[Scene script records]
++++

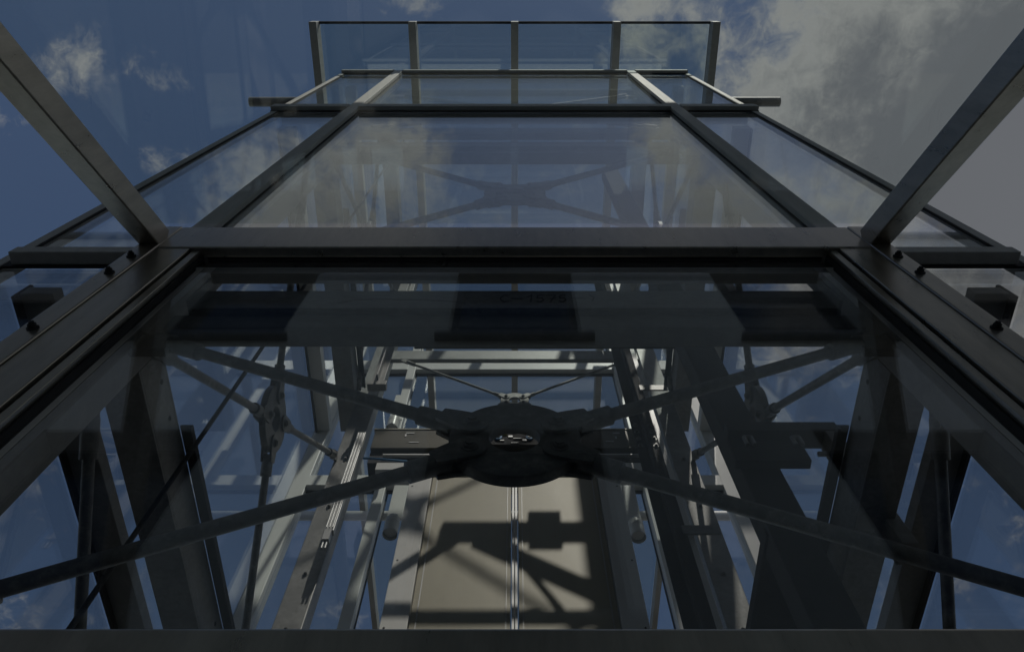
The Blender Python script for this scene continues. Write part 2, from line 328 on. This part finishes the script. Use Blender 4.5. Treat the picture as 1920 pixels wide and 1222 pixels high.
# ------------------------------------------------------------------ inner steel frame
frame = thing('steel_frame', 'galvanised steel lift shaft frame of columns and ring beams inside the glass', 'steel frame', (0, 1.1, 0))
FLOORS = [0.0, 2.94]                                 # ring levels repeat at this spacing
for sgn in (-1, 1):
    cf = B(sgn * 1.25, sgn * 1.42, 1.055, 1.19, GZ, 8.4).build('column', 'steel', frame, 0.006)
    cb = B(sgn * 1.10, sgn * 1.26, 3.05, 3.17, GZ, 8.4).build('column', 'galv', frame, 0.006)
    for z in (2.9, 3.3, 3.9, 4.42):
        bolt(MB(), (sgn * 1.18, 3.05, z), (0, -1, 0), 0.011, 0.010).build('bolt', 'galv', cb)
    for dz in FLOORS + [5.75]:
        rb = MB().box(sgn * 1.253, sgn * 1.396, 1.192, 3.30, 2.23 + dz, 2.242 + dz).box(sgn * 1.253, sgn * 1.262, 1.192, 3.30, 2.242 + dz, 2.404 + dz).box(sgn * 1.387, sgn * 1.396, 1.192, 3.30, 2.242 + dz, 2.404 + dz).box(sgn * 1.253, sgn * 1.396, 1.192, 3.30, 2.404 + dz, 2.416 + dz).build('ring_beam', 'galv', frame, 0.002)
        for y in (1.30, 1.45, 1.95, 2.45, 2.9):
            MB().tube((sgn * 1.2525, y, 2.36 + dz), (sgn * 1.2515, y, 2.36 + dz), 0.010, n=12).build('bolt_hole', 'black', rb)
        if dz < 5:
            ra = MB().box(sgn * 1.205, sgn * 1.251, 1.52, 3.0, 2.417 + dz, 2.427 + dz).box(sgn * 1.205, sgn * 1.214, 1.52, 3.0, 2.40 + dz, 2.417 + dz).build('edge_angle', 'dark', frame)
        # gusset lugs that take the cross braces
        MB().box(sgn * 1.13, sgn * 1.249, 1.085, 1.115, 2.19 + dz, 2.30 + dz).build('gusset', 'steel', frame, 0.002)
for dz in FLOORS:
    B(-1.249, 1.249, 1.125, 1.205, 2.445 + dz, 2.552 + dz).build('ring_beam', 'steel', frame, 0.004)
    gb = MB().box(-1.19, 1.19, 1.10, 1.110, 2.557 + dz, 2.727 + dz).box(-1.19, 1.19, 1.111, 1.18, 2.557 + dz, 2.567 + dz).box(-1.19, 1.19, 1.111, 1.15, 2.717 + dz, 2.727 + dz).build('channel_beam', 'galv', frame, 0.002)
    for sgn in (-1, 1):
        B(sgn * 1.192, sgn * 1.204, 1.07, 1.18, 2.56 + dz, 2.79 + dz).build('end_plate', 'galv', frame, 0.002)
    B(-1.20, 1.20, 1.055, 1.10, 2.797 + dz, 3.055 + dz).build('edge_plate', 'steel', frame, 0.003)
    if dz == 0:                                       # hand-written mark on the beam
        ink = MB()
        def stroke(pts, w=0.0028):
            for (xa, za), (xb, zb) in zip(pts[:-1], pts[1:]):
                a = Vector((xa, 1.0992, za)); b2 = Vector((xb, 1.0992, zb)); dd = (b2 - a); n = Vector((-dd.z, 0, dd.x)).normalized() * w
                ink.obox((a + b2) / 2, dd / 2 + dd.normalized() * w * .6, n, (0, 0.0006, 0))
        x0, z0, hh = -0.025, 2.615, 0.065
        def glyph(x, pts, s=0.034): stroke([(x + a * s, z0 + b * hh) for a, b in pts])
        glyph(x0 - .03, [(.95, .95), (.45, 1), (.05, .6), (.05, .35), (.4, 0), (.9, .1)]); glyph(x0 + .012, [(0, .5), (1.2, .48)])
        glyph(x0 + .075, [(0, .7), (.45, 1), (.3, 0)]); glyph(x0 + .105, [(.9, 1), (.25, .95), (.15, .55), (.65, .6), (.85, .3), (.5, 0), (.05, .08)])
        glyph(x0 + .148, [(0, .95), (.95, 1), (.35, 0)]); glyph(x0 + .158, [(0, .5), (.8, .52)], .028); glyph(x0 + .19, [(.9, 1), (.25, .95), (.15, .55), (.65, .6), (.85, .3), (.5, 0), (.05, .08)])
        glyph(x0 + .25, [(0, .5), (1.1, .55)]); glyph(x0 + .30, [(.3, 1), (.8, .7), (.5, .1)])
        stroke([(-.66, 2.60), (-.60, 2.635), (-.50, 2.64), (-.36, 2.635), (-.22, 2.615)], 0.002)
        ink.build('marker_writing', 'ink', gb)['kind'] = 'stuff'
for z0, z1 in [(2.23, 2.42), (5.97, 6.14), (8.05, 8.2)]:
    B(-1.099, 1.099, 3.06, 3.10, z0, z1).build('ring_beam', 'galv', frame, 0.004)
B(-1.249, 1.249, 1.06, 1.12, 8.2, 8.3).build('ring_beam', 'steel', frame, 0.004)
fp = B(0.955, 1.2, 1.92, 3.02, 2.28, 2.33).build('floor_plate', 'dark', frame, 0.003)

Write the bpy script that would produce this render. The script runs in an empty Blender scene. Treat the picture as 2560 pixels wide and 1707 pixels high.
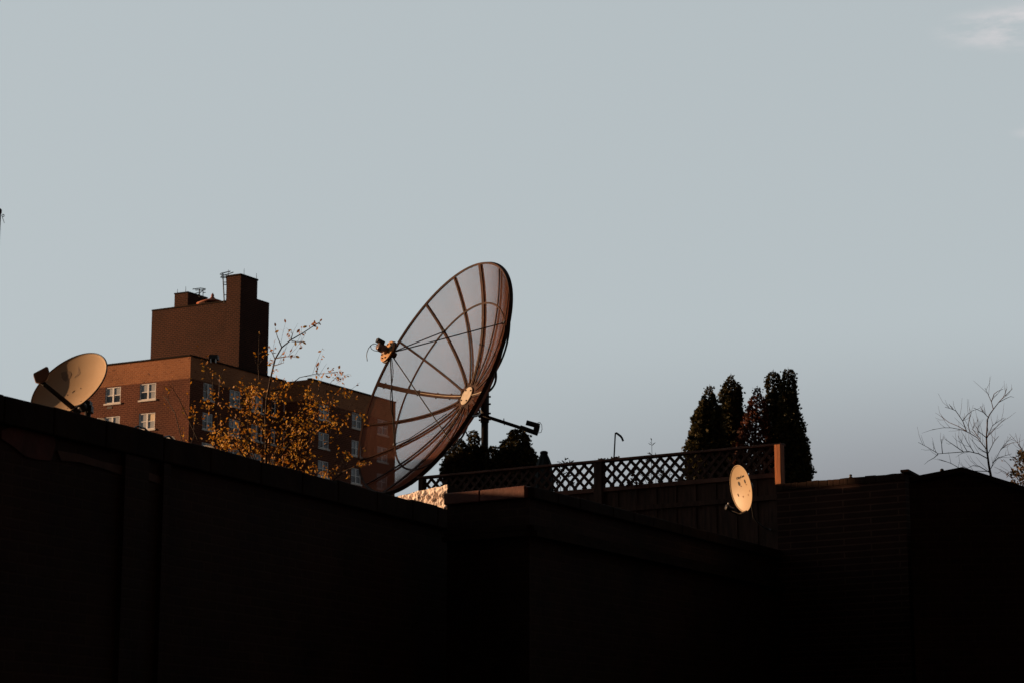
import bpy, math, random
from mathutils import Vector, Matrix
R = math.radians
sc = bpy.context.scene
col = sc.collection
rnd = random.Random(7)

# ------------------------------------------------------------------ camera
FPX, PITCH, PW, PH, EYE = 5480.0, R(11.3), 2560, 1707, 1.6
cam = bpy.data.cameras.new('camera'); cam.sensor_width = 36; cam.lens = FPX / PW * 36
cam.clip_start = 0.1; cam.clip_end = 20000
co = bpy.data.objects.new('camera', cam); col.objects.link(co)
co.location = (0, 0, EYE); co.rotation_euler = (R(90) + PITCH, 0, 0)
cam.dof.use_dof = True; cam.dof.focus_distance = 30.0; cam.dof.aperture_fstop = 7.0
sc.camera = co

# ------------------------------------------------------------------ sun, sky, exposure
SUN_AZ, SUN_EL = R(-76), R(8.0)
S = Vector((math.sin(SUN_AZ) * math.cos(SUN_EL), math.cos(SUN_AZ) * math.cos(SUN_EL), math.sin(SUN_EL)))
sun = bpy.data.lights.new('sun', 'SUN'); sun.energy = 5.0; sun.angle = R(0.5); sun.color = (1.0, 0.58, 0.30)
so = bpy.data.objects.new('sun', sun); col.objects.link(so)
so.rotation_euler = S.to_track_quat('Z', 'Y').to_euler(); so.location = S * 60
sc.view_settings.view_transform = 'Standard'; sc.view_settings.look = 'None'
sc.view_settings.gamma = 1.0; sc.view_settings.exposure = 0.65

wd = bpy.data.worlds.new('World'); sc.world = wd; wd.use_nodes = True
nt = wd.node_tree; N = nt.nodes; L = nt.links
for n in list(N): N.remove(n)
def wn(t, **k):
    n = N.new(t)
    for a, v in k.items(): setattr(n, a, v)
    return n
def wmath(op, a, b=None, c=None, clamp=False):
    n = wn('ShaderNodeMath', operation=op, use_clamp=clamp)
    for i, v in enumerate((a, b, c)):
        if v is None: continue
        if isinstance(v, (int, float)): n.inputs[i].default_value = v
        else: L.new(v, n.inputs[i])
    return n.outputs[0]
def wramp(src, x0, x1):
    n = wn('ShaderNodeMapRange', interpolation_type='SMOOTHSTEP')
    n.inputs['From Min'].default_value = x0; n.inputs['From Max'].default_value = x1
    L.new(src, n.inputs['Value']); return n.outputs[0]
sky = wn('ShaderNodeTexSky', sky_type='NISHITA', sun_disc=False, sun_elevation=SUN_EL, sun_rotation=SUN_AZ % (2 * math.pi))
sky.air_density = 1.0; sky.dust_density = 2.0; sky.ozone_density = 1.0; sky.altitude = 50
hs = wn('ShaderNodeHueSaturation'); hs.inputs['Saturation'].default_value = 0.18
L.new(sky.outputs[0], hs.inputs['Color'])
tc = wn('ShaderNodeTexCoord'); sp = wn('ShaderNodeSeparateXYZ'); L.new(tc.outputs['Generated'], sp.inputs[0])
# evening haze: an even grey veil over the whole sky, a duskier bank low in the east (right)
veil = wn('ShaderNodeMix', data_type='RGBA'); veil.inputs['Factor'].default_value = 0.78
L.new(hs.outputs[0], veil.inputs['A']); veil.inputs['B'].default_value = (4.15, 4.68, 4.92, 1)
elev = wmath('ARCSINE', sp.outputs['Z']); azim = wmath('ARCTAN2', sp.outputs['X'], sp.outputs['Y'])
low = wmath('SUBTRACT', 1.0, wramp(elev, R(5.5), R(12.0)))
east = wramp(azim, R(-9.0), R(13.0))
bank = wmath('MULTIPLY', low, wmath('MULTIPLY_ADD', east, 0.86, 0.16), clamp=True)
dusk = wn('ShaderNodeMix', data_type='RGBA'); L.new(bank, dusk.inputs['Factor'])
L.new(veil.outputs['Result'], dusk.inputs['A']); dusk.inputs['B'].default_value = (1.85, 1.84, 2.04, 1)
# thin wisps of cloud high up on the right
mp = wn('ShaderNodeMapping'); mp.inputs['Scale'].default_value = (15, 15, 58); mp.inputs['Rotation'].default_value = (0, R(14), 0)
L.new(tc.outputs['Generated'], mp.inputs['Vector'])
cn = wn('ShaderNodeTexNoise'); cn.inputs['Scale'].default_value = 1.3; cn.inputs['Detail'].default_value = 7; cn.inputs['Roughness'].default_value = 0.62
L.new(mp.outputs[0], cn.inputs['Vector'])
def blob(az_, el_, wa, we):
    a = wmath('DIVIDE', wmath('SUBTRACT', azim, R(az_)), R(wa)); e = wmath('DIVIDE', wmath('SUBTRACT', elev, R(el_)), R(we))
    d = wmath('SQRT', wmath('ADD', wmath('MULTIPLY', a, a), wmath('MULTIPLY', e, e)))
    return wmath('SUBTRACT', 1.0, wramp(d, 0.15, 1.0))
wisps = wmath('ADD', blob(13.8, 18.95, 2.8, 0.75), wmath('MULTIPLY', blob(14.0, 16.3, 0.9, 0.25), 0.35))
cm = wmath('MULTIPLY', wisps, wramp(cn.outputs['Fac'], 0.40, 0.66), clamp=True)
cl = wn('ShaderNodeMix', data_type='RGBA'); L.new(wmath('MULTIPLY', cm, 0.95), cl.inputs['Factor'])
L.new(dusk.outputs['Result'], cl.inputs['A']); cl.inputs['B'].default_value = (5.6, 5.3, 5.4, 1)
# the evening sky is brightest low over the yard and deepens towards the zenith and the eastern half
absaz = wmath('ABSOLUTE', wmath('SUBTRACT', azim, R(-15)))
fall = wmath('MULTIPLY', wmath('MULTIPLY_ADD', wramp(elev, R(22), R(60)), -0.80, 1.0), wmath('MULTIPLY_ADD', wramp(absaz, R(36), R(100)), -0.70, 1.0))
deep = wn('ShaderNodeMix', data_type='RGBA', blend_type='MULTIPLY'); deep.inputs['Factor'].default_value = 1.0
L.new(cl.outputs['Result'], deep.inputs['A']); L.new(fall, deep.inputs['B'])
bg = wn('ShaderNodeBackground'); bg.inputs['Strength'].default_value = 0.081
L.new(deep.outputs['Result'], bg.inputs['Color'])
wo = wn('ShaderNodeOutputWorld'); L.new(bg.outputs[0], wo.inputs['Surface'])

# ------------------------------------------------------------------ geometry helpers
CAM = Vector((0, 0, EYE))
def ray(px, py):
    x = (px - PW / 2) / FPX; y = -(py - PH / 2) / FPX
    return Vector((x, math.cos(PITCH) - y * math.sin(PITCH), math.sin(PITCH) + y * math.cos(PITCH)))
def at(px, py, Y):                       # the place seen at a photo pixel, Y metres in front
    d = ray(px, py); return CAM + d * (Y / d.y)
def on_plane(px, py, p0, n):
    d = ray(px, py); return CAM + d * ((p0 - CAM).dot(n) / d.dot(n))
def at_z(px, py, z):
    d = ray(px, py); return CAM + d * ((z - EYE) / d.z)
def az_dir(deg): return Vector((math.sin(R(deg)), math.cos(R(deg)), 0))
Z = Vector((0, 0, 1))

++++

WHAT YOU WILL DO>
Skip the pictures. Set down only the lines from the one containing "Write the bpy" through the one containing "sc.camera = co", exactly as they appear, ends included.

FULL ANSWER>
Write the bpy script that would produce this render. The script runs in an empty Blender scene. Treat the picture as 2560 pixels wide and 1707 pixels high.
import bpy, math, random
from mathutils import Vector, Matrix
R = math.radians
sc = bpy.context.scene
col = sc.collection
rnd = random.Random(7)

# ------------------------------------------------------------------ camera
FPX, PITCH, PW, PH, EYE = 5480.0, R(11.3), 2560, 1707, 1.6
cam = bpy.data.cameras.new('camera'); cam.sensor_width = 36; cam.lens = FPX / PW * 36
cam.clip_start = 0.1; cam.clip_end = 20000
co = bpy.data.objects.new('camera', cam); col.objects.link(co)
co.location = (0, 0, EYE); co.rotation_euler = (R(90) + PITCH, 0, 0)
cam.dof.use_dof = True; cam.dof.focus_distance = 30.0; cam.dof.aperture_fstop = 7.0
sc.camera = co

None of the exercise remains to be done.